--- Data segment ---

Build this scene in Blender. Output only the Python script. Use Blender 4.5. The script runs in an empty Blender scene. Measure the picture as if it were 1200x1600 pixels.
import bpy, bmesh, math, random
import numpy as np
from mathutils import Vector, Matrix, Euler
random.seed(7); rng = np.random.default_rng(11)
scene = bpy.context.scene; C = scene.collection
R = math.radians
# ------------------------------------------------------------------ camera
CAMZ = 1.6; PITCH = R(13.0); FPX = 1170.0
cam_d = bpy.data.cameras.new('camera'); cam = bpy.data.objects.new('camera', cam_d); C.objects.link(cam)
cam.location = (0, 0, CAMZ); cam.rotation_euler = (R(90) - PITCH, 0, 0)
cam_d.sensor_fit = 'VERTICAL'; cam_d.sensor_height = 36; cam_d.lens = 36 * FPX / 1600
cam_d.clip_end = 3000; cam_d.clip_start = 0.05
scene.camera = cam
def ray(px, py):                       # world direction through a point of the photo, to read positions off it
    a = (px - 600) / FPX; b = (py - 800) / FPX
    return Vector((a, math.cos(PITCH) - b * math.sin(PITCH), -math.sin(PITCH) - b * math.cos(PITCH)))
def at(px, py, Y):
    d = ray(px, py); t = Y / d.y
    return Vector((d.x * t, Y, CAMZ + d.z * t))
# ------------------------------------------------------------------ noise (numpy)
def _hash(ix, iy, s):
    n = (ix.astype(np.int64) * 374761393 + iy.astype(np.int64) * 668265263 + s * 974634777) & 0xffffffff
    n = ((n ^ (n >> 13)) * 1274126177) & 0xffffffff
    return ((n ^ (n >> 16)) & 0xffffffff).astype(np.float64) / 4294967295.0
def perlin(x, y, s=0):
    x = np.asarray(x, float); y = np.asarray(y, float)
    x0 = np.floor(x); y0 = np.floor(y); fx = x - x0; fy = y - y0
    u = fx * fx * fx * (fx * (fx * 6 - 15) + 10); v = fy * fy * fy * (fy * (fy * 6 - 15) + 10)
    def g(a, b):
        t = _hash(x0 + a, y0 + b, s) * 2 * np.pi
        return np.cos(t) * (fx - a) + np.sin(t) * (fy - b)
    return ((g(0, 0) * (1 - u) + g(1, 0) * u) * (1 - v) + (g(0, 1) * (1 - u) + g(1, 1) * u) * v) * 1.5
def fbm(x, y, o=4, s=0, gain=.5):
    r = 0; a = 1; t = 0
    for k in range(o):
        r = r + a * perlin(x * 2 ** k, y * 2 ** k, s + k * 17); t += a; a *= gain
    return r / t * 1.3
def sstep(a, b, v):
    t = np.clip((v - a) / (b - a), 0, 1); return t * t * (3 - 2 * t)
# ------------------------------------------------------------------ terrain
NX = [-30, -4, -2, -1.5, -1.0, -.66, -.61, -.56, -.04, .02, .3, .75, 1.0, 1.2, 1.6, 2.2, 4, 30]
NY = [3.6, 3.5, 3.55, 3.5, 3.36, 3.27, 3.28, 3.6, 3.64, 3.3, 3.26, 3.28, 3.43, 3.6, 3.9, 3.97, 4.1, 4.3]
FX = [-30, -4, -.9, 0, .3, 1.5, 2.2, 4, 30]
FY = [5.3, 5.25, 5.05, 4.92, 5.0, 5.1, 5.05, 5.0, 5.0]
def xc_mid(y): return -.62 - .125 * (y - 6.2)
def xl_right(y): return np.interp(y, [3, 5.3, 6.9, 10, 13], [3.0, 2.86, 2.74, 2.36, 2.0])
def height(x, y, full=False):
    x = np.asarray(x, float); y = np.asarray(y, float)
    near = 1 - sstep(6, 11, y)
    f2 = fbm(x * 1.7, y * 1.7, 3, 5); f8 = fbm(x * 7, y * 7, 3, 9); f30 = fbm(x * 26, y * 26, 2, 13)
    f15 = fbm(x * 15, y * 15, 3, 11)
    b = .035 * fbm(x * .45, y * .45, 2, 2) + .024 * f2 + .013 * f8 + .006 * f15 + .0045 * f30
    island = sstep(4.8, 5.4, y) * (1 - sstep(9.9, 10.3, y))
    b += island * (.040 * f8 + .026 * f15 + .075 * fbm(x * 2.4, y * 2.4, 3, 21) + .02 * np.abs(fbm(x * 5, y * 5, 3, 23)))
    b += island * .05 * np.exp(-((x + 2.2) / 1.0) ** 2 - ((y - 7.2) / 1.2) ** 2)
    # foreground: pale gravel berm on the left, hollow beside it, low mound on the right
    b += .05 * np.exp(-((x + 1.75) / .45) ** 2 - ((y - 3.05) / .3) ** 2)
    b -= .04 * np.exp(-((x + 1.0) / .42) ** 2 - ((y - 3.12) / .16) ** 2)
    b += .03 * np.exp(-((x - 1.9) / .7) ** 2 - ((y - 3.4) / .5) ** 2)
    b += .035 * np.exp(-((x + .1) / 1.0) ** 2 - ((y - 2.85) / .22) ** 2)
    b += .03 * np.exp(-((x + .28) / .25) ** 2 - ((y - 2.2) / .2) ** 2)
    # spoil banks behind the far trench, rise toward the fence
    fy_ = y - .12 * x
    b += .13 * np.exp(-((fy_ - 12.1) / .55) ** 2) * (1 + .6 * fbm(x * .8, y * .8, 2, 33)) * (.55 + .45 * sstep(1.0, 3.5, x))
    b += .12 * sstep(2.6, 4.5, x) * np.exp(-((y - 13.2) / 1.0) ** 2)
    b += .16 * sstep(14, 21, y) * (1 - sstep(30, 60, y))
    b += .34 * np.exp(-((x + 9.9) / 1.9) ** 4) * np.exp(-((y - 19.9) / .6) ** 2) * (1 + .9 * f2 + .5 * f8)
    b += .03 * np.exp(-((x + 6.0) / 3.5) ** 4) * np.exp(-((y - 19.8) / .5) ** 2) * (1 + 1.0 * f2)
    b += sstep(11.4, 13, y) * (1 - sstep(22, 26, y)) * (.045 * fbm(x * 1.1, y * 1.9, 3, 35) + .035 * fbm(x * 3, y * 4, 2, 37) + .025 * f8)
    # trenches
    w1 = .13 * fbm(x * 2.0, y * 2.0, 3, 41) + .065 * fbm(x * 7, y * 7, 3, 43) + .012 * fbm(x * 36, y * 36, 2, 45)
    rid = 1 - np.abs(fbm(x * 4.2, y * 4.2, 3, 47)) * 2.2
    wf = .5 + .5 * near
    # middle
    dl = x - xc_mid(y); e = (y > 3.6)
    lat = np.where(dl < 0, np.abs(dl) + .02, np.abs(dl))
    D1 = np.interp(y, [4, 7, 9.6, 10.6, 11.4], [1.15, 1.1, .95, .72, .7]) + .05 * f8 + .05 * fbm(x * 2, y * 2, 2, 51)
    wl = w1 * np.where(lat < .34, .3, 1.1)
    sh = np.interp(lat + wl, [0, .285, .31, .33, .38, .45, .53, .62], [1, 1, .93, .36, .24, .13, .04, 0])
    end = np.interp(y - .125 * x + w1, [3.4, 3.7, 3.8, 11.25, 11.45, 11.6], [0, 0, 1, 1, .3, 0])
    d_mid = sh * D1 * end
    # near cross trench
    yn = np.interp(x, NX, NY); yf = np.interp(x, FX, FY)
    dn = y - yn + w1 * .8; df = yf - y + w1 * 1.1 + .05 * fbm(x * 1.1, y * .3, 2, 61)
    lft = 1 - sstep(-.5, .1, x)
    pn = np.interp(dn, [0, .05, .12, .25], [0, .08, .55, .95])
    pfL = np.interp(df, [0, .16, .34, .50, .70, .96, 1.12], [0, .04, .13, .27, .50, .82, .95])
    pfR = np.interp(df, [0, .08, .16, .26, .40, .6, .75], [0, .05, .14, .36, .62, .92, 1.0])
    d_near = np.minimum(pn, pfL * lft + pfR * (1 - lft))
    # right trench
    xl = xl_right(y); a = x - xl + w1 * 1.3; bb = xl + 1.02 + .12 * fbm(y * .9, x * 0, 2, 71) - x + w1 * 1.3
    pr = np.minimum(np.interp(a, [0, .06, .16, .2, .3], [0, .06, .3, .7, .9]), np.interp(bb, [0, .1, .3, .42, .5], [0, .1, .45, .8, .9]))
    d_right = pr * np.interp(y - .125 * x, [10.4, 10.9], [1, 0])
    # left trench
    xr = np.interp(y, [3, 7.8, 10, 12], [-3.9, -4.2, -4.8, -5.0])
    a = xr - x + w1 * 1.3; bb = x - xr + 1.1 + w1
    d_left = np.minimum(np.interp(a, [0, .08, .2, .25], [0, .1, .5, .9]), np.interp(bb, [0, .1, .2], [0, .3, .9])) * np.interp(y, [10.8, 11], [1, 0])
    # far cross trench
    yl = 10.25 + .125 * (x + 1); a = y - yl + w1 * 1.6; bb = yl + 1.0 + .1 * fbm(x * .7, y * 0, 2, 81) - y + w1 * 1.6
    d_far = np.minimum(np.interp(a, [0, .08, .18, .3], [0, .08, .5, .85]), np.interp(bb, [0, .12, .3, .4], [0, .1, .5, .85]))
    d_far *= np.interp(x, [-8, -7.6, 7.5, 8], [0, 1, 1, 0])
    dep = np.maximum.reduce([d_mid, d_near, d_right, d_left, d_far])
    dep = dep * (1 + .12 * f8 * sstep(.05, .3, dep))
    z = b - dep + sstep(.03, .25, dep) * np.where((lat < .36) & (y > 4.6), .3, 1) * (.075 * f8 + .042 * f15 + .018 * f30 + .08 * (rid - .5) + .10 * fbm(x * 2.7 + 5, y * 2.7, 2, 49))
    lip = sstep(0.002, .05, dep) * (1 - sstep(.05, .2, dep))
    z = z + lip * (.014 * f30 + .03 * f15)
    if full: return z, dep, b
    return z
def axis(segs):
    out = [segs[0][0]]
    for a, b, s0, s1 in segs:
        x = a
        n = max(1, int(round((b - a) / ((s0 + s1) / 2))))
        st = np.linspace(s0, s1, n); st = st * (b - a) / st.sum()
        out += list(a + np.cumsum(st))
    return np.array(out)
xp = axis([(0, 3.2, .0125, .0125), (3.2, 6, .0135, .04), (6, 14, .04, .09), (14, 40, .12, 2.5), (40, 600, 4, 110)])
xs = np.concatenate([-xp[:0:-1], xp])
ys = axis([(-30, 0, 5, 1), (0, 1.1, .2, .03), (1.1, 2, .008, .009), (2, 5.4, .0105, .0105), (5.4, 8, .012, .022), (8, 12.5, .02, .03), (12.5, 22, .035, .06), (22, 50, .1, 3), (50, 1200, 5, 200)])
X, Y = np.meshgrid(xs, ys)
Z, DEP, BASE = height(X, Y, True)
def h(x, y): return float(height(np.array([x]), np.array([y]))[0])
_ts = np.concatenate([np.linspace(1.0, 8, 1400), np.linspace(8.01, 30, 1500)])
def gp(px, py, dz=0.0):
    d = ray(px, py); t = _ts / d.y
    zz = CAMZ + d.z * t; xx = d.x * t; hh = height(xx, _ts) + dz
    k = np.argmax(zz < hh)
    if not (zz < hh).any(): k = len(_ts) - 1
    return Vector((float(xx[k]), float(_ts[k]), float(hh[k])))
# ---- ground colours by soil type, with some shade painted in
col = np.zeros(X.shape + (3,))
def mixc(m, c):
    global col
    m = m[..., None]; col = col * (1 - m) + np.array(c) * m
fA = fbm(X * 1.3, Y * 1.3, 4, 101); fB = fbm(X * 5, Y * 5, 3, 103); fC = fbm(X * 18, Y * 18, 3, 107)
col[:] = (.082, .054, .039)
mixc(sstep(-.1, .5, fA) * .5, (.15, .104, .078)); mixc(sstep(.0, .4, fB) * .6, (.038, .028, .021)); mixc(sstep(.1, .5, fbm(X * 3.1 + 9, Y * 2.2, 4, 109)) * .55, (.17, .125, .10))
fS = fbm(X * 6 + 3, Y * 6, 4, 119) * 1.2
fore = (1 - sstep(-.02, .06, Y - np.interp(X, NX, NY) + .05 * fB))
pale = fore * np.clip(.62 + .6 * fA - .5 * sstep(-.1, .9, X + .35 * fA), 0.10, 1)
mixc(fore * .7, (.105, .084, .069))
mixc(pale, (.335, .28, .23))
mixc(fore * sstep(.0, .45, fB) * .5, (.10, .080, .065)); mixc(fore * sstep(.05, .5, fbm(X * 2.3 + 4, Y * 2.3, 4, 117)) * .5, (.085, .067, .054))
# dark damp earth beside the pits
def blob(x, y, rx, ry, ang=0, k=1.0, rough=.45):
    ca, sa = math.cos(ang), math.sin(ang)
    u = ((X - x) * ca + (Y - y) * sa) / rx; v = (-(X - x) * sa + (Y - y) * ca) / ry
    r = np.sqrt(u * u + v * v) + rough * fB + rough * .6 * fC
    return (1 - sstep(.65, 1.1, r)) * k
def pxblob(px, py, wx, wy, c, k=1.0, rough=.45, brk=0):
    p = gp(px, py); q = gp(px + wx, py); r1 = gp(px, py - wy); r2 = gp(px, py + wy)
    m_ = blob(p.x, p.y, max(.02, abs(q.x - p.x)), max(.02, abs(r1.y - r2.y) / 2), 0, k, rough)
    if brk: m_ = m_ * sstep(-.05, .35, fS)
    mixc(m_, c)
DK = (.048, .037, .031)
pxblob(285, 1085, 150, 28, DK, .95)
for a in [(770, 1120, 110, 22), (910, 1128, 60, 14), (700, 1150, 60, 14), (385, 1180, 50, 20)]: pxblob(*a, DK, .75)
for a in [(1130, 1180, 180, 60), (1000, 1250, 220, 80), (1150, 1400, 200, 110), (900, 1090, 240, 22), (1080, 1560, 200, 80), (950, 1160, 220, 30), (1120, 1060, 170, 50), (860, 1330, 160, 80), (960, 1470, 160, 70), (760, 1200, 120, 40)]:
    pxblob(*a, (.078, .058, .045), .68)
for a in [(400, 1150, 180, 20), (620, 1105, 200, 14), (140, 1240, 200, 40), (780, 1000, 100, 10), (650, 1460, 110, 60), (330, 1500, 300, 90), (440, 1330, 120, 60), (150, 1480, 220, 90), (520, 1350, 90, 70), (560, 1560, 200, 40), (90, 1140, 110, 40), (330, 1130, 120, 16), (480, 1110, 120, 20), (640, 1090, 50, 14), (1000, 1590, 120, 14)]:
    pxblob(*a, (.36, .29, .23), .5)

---

**What is needed**
Your task is to pick out every line with the string "scene" and copy it.

**Exercise output**
Build this scene in Blender. Output only the Python script. Use Blender 4.5. The script runs in an empty Blender scene. Measure the picture as if it were 1200x1600 pixels.
scene = bpy.context.scene; C = scene.collection
scene.camera = cam